Before the end of the 2000–01 income year, if you could deduct amounts for capital expenditure on landcare operations see Landcare operations or water facilities see Water facilities you could choose a tax offset of 30%, instead of a deduction, for up to $5,000 of your expenditure on each of these things.
The tax offset is not available for expenditure incurred after the end of the 2000–01 income year.
As the tax offset for expenditure on landcare operations was able to be claimed in the year you incurred the expenditure, the offset is not available for the 2002–03 income year.
The tax offset for expenditure on water facilities is based on one-third of the expenditure in the year it was incurred and in each of the next two years. This means that if you chose the tax offset for expenditure you incurred in the 2000–01 income year, the tax offset is still able to be claimed for the 2002–03 income year. To choose the tax offset, your taxable income for the 2000–01 income year must have been $20,000 or less after notionally deducting the amount that you would have claimed for water facilities had you not chosen the tax offset.
Note: Any landcare and water facility tax offset that you cannot use in this income year can be carried forward to a later income year and may reduce the income tax that you would otherwise have to pay in that later income year. Before you apply the tax offset in a later income year, you must apply it to reduce certain amounts of net exempt income.
Capital expenditure deductible under the UCA
The UCA maintains the treatment of some capital expenditure and also introduces new deductions for some capital expenditure that did not previously attract a deduction. Most of these deductions are only available if the expenditure does not form part of the cost of a depreciating asset.
The following types of capital expenditure are deductible under the UCA:
- landcare operations, electricity connections or telephone lines incurred by primary producers and other landholders see Capital expenditure of primary producers and other landholders
- environmental protection activities see Environmental protection activities
- exploration and prospecting see Mining and quarrying and minerals transport
- rehabilitation of mining and quarrying sites see Mining and quarrying and minerals transport
- petroleum resource rent tax see Mining and quarrying and minerals transport
- certain capital expenditure directly connected with a project see Project pools
- certain business related costs see Business related costs-section 40-880 deductions.

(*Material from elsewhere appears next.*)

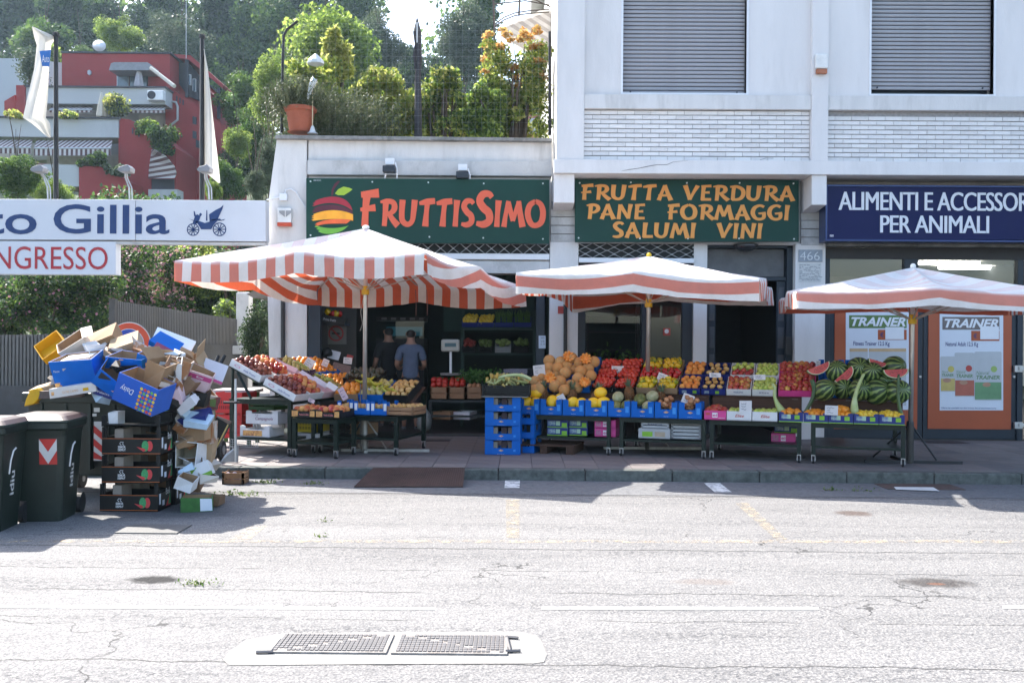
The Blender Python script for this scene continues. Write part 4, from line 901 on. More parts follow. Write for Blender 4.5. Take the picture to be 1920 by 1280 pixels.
at_=N.new('ShaderNodeMath');at_.operation='ARCTAN2';L.new(sx_.outputs[1],at_.inputs[0]);L.new(sx_.outputs[0],at_.inputs[1])
no=N.new('ShaderNodeTexNoise');no.inputs['Scale'].default_value=22;no.inputs['Detail'].default_value=5;L.new(tc.outputs['Object'],no.inputs['Vector'])
m1=N.new('ShaderNodeMath');m1 .operation='MULTIPLY_ADD';m1 .inputs[1].default_value=11;L.new(at_.outputs[0],m1 .inputs[0])
m0=N.new('ShaderNodeMath');m0 .operation='MULTIPLY';m0 .inputs[1].default_value=4.2;L.new(no.outputs['Fac'],m0 .inputs[0]);L.new(m0 .outputs[0],m1 .inputs[2])
m3=N.new('ShaderNodeMath');m3 .operation='SINE';L.new(m1 .outputs[0],m3 .inputs[0])
rr=N.new('ShaderNodeValToRGB');rr.color_ramp.elements[0].position=0;rr.color_ramp.elements[0].color=(.012,.040,.012,1);rr.color_ramp.elements[1].position=.55;rr.color_ramp.elements[1].color=(.19,.27,.075,1)
q=rr.color_ramp.elements.new(.22);q.color=(.022,.07,.018,1);L.new(m3 .outputs[0],rr.inputs[0]);b=N['Principled BSDF'];L.new(rr.outputs[0],b.inputs['Base Color']);b.inputs['Roughness'].default_value=.35
fmesh('watermelon',round_like(.135,26,16,1.12),[wm])
g=MB();n=16;R=.15;T_=.055
def arc(r,x):return[(r*math.cos(PI*i/n),x,-r*math.sin(PI*i/n)*.72)for i in range(n+1)]
g.poly([(R*.90*math.cos(PI*i/n),-T_,-R*.90*math.sin(PI*i/n)*.72)for i in range(n+1)][::-1],0);g.poly([(R*.90*math.cos(PI*i/n),T_,-R*.90*math.sin(PI*i/n)*.72)for i in range(n+1)],0)
for(ra,rb,mi)in((.90,.955,1),(.955,1.0,2)):
 for sgn in(-1,1):
  a,b_=arc(R*ra,sgn*T_),arc(R*rb,sgn*(T_ if rb<1 else T_*.96))
  for i in range(n):g.add([a[i],a[i+1],b_[i+1],b_[i]],[(0,1,2,3)if sgn<0 else(3,2,1,0)],mi)
a,b_=arc(R,-T_*.96),arc(R,T_*.96)
for i in range(n):g.add([a[i],a[i+1],b_[i+1],b_[i]],[(0,1,2,3)],3)
g.add([(-R,-T_,0),(R,-T_,0),(R,T_,0),(-R,T_,0)],[(0,1,2,3)],0)
seedM=M('seed_black',(.01,.008,.006),.3)
for i in range(16):
 aa=random.uniform(.3,2.8);ra=random.uniform(.3,.8)*R*.9;g.ball((ra*math.cos(aa),-T_-.0005,-ra*math.sin(aa)*.72),(.004,.002,.006),6,4,4)
fmesh('watermelon_slice',g,[FM('melon_red',(.44,.030,.028),(.54,.065,.05),.35,12,bump=.15,bs=200),M('rind_white',(.55,.58,.42),.5),M('rind_pale',(.18,.28,.08),.5),wm,seedM],False)
FN={}
def fruit(me,p,r=1.0,label=None,cat=None,group=None,rot=None,name=None):
 o=link(name or me,FR_[me]);o.location=p;o.scale=(r*random.uniform(.93,1.07),)*3
 o.rotation_euler=rot if rot is not None else(random.uniform(-.7,.7),random.uniform(-.7,.7),random.uniform(0,6.28))
 return tag(o,label,cat,group)
CR={}
def crate_mesh(w,d,h,t=.010,cut=None,holes=False,low=.55,slats=0):
 """open crate, origin at the front left bottom corner; cut = front dips between raised corners"""
 k=(w,d,h,t,cut,holes,low,slats)
 if k in CR:return CR[k]
 g=MB();g.box(0,w,0,d,0,t)
 def side(fn,L_):
  if slats:
   n=slats;hh=h/n
   for i in range(n):fn(0,L_,i*hh,(i+1)*hh-.012,0)
   fn(0,.025,0,h,0);fn(L_-.025,L_,0,h,0)
  elif cut:
   c=cut*L_;fn(0,L_,0,h*low,0);fn(0,c,h*low,h,0);fn(L_-c,L_,h*low,h,0)
  else:fn(0,L_,0,h,0)
 side(lambda a,b,z0,z1,m:g.box(a,b,0,t,z0,z1,m),w);side(lambda a,b,z0,z1,m:g.box(a,b,d-t,d,z0,z1,m),w)
 g2=lambda x:(lambda a,b,z0,z1,m:g.box(x,x+t,max(a,t)+.0005,min(b,d-t)-.0005,z0,z1+.0005,m))
 side(g2(0),d);side(g2(w-t),d)
 if cut or holes:
  for(x,y)in((t,t),(w-t-.03,t),(t,d-t-.03),(w-t-.03,d-t-.03)):g.box(x+.0005,x+.03,y+.0005,y+.03,t,h+.004)
 me=bpy.data.meshes.new('crate');me.from_pydata(g.v,[],g.f);me.update();CR[k]=g;return g
def crate(Mx,lab,w,d,h,m,inner=None,prints=(),name='crate',cat='crate',group=None,**k):
 """Mx: matrix of the crate's front left bottom corner; prints: (x0,x1,z0,z1,material[,text,textmat]) on the front face"""
 g=crate_mesh(w,d,h,**k);o=thing(name,lab,cat,Mx.to_translation(),group=group,rot=Mx.to_euler())
 q=MB();q.v=list(g.v);q.f=list(g.f);q.m=list(g.m);q.build('body',m,parent=o,loc=(0,0,0),bevel=.0)
 for pr in prints:
  x0,x1,z0,z1,pm=pr[:5];q=MB();yy=-.0022
  if pm:q.poly([(x0,yy,z0),(x1,yy,z0),(x1,yy,z1),(x0,yy,z1)]);q.build('label_patch',pm,parent=o,loc=(0,0,0))
  if len(pr)>5:
   q=MB();put_text(q,pr[5],(x0+(x1-x0)*.08,yy-.0015,z0+(z1-z0)*.2),(1,0,0),(0,0,1),(x1-x0)*.84,(z1-z0)*.6,**(pr[7]if len(pr)>7 else{}));q.build('printed_word',pr[6],parent=o,loc=(0,0,0))
 return o
def fill(Mx,w,d,z,nx,ny,kind,lab,cat,group,r=1.04,jit=.008,layers=1,skip=0,x0=.02,y0=.02,dome=0.0):
 kinds=kind if isinstance(kind,(list,tuple))else[kind]
 for l in range(layers):
  for i in range(nx-(l and 1)):
   for j in range(ny-(l and 1)):
    if random.random()<skip:continue
    fx_=(i+.5+.5*(l>0)+(.16 if j%2 else-.16))/nx;fy_=(j+.5+.5*(l>0))/ny
    p=Mx@Vector((x0+(w-2*x0)*fx_+random.uniform(-jit,jit),y0+(d-2*y0)*fy_+random.uniform(-jit,jit),z+l*.045+dome*math.sin(PI*fx_)*math.sin(PI*fy_)+random.uniform(-jit,jit)))
    fruit(random.choice(kinds),p,r,lab,cat,group)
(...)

Generally, to work out your deductions you need to reduce the expenditure by the amount of any GST input tax credits you are entitled to claim in relation to the expenditure. Increasing or decreasing adjustments that relate to the expenditure may be allowed as a deduction or included in assessable income, respectively. Special rules apply to input tax credits on expenditure allocated to a project pool see Project pools.
STS taxpayers (except primary producers) may deduct capital expenditure under these UCA rules only if the expenditure is not part of the cost of a depreciating asset. Primary producers who are STS taxpayers can choose to deduct certain depreciating assets under the UCA rules see STS taxpayers.